Although Hayes did not stop the project, the issue of the proposed
interoceanic canal prompted the president to expand his vision in foreign
policy. After it arose, he called on Congress to subsidize steamship
lines to
Latin America, Asia, and Australia; to subsidize a telegraph cable from
California to Hawaii, then to Asia and Australia; and to increase the number
of ships in the tiny American navy, which would sail in every region of
the
globe.
De Lesseps's company began excavation for the Panama canal in 1881, but
was plagued with problems and went bankrupt in 1889. An investigation
by
the French government into the company's operations resulted in five-year
prison sentences for De Lesseps and his son, Charles, but an appeals court
reversed the decision. In 1903, the Hay-Bunau-Varilla Treaty gave
the
United States sole rights to construct and operate a canal in Panama.
The
next year, De Lesseps's former company, which had reorganized in 1894,
sold its holdings to the United States. The Panama Canal was officially
opened in 1914. In 1977, President Jimmy Carter signed the Panama
Canal
Treaty which returned ownership to the Republic of Panama in 2000.
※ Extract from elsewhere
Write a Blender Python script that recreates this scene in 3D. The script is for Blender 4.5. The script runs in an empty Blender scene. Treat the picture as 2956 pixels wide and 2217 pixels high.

In Nast's first cartoon on the subject of an interoceanic canal (the cover
of
March 13), the artist presents the "European Plan" as a collusion between
the
British and the French. In this featured cartoon (Nast's second),
the focus is
now on De Lesseps the Frenchman, while the British symbol, John Bull, has
literally taken a backseat (and the German Kaiser's helmet is barely
noticeable). Miss Columbia is presented as a noble savage, and De
Lesseps
efforts to win over Americans is mocked as a bowl of French candy.